-- Aim --
For each line of the data below that holds "pixels", copy the line.

═════ Source data ═════

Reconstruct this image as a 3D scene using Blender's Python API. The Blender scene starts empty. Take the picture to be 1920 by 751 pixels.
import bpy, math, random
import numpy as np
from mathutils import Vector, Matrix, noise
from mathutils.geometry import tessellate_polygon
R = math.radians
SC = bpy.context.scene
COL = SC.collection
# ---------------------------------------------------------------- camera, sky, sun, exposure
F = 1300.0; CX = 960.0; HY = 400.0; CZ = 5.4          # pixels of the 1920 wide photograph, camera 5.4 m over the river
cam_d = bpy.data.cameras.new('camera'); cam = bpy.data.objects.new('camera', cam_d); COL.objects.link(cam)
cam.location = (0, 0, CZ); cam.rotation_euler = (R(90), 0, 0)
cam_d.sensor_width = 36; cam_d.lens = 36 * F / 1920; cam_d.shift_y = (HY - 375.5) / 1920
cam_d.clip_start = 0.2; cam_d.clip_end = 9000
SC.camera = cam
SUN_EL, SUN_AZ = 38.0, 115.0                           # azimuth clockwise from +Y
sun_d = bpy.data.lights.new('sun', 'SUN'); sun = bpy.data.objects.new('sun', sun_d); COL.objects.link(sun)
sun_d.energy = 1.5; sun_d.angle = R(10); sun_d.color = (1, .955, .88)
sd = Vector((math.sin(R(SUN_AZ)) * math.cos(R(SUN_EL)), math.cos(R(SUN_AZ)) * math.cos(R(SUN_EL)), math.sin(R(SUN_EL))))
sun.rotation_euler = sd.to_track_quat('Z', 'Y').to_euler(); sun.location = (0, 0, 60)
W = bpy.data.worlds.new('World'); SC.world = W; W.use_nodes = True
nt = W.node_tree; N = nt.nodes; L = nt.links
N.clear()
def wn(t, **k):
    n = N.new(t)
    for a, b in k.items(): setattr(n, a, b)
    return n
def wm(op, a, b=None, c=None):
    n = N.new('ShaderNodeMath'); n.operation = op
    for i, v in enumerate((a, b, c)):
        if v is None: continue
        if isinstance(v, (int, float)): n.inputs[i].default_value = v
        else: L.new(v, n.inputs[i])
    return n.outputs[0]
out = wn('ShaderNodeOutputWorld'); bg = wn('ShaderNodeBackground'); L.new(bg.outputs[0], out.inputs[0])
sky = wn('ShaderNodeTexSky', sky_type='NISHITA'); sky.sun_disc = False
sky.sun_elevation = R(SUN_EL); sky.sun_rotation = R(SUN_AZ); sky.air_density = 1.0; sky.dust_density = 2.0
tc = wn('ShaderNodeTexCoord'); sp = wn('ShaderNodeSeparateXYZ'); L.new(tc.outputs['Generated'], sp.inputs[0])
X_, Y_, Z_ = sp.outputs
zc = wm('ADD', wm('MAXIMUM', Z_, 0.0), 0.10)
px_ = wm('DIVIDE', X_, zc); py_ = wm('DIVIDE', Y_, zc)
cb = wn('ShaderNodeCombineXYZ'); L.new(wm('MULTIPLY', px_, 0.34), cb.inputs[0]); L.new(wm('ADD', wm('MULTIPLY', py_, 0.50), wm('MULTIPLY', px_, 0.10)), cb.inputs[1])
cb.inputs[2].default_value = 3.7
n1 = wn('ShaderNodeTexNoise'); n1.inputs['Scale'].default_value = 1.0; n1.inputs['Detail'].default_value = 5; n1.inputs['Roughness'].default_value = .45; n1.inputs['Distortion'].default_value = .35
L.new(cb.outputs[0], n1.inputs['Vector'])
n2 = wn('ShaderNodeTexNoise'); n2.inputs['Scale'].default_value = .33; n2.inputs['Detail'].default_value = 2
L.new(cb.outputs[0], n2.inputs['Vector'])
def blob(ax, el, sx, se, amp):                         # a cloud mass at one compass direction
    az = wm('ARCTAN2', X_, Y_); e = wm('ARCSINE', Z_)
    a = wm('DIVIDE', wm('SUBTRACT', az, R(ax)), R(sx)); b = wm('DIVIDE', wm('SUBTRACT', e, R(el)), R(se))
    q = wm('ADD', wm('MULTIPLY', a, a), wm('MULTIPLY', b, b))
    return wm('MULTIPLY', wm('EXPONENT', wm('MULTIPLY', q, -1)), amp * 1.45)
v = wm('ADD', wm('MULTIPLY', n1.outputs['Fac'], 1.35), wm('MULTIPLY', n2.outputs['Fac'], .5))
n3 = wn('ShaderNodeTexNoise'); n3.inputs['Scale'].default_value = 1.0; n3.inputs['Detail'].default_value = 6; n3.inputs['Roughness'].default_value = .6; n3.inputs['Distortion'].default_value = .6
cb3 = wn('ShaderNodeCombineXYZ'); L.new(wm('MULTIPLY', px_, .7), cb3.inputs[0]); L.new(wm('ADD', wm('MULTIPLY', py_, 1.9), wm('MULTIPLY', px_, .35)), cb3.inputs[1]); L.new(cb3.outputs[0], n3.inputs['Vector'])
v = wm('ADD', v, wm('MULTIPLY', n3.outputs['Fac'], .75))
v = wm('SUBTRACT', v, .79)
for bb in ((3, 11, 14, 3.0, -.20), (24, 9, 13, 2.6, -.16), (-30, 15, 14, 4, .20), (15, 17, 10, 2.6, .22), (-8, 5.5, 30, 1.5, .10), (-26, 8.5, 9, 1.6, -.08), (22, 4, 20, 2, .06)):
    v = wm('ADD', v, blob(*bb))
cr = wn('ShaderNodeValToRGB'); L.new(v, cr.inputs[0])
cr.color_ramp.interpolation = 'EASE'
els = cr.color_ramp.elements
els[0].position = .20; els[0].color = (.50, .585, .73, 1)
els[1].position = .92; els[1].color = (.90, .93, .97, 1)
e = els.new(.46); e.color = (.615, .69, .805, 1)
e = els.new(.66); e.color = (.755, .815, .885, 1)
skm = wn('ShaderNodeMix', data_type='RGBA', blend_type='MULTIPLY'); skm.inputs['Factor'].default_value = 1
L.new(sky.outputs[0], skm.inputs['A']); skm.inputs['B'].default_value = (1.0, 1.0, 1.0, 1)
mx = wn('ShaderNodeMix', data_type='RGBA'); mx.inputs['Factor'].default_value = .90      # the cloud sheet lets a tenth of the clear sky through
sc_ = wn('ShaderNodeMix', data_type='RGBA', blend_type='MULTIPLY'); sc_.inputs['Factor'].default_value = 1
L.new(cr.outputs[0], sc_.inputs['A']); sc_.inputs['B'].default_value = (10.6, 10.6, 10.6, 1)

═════

-- Written response --
Reconstruct this image as a 3D scene using Blender's Python API. The Blender scene starts empty. Take the picture to be 1920 by 751 pixels.
F = 1300.0; CX = 960.0; HY = 400.0; CZ = 5.4          # pixels of the 1920 wide photograph, camera 5.4 m over the river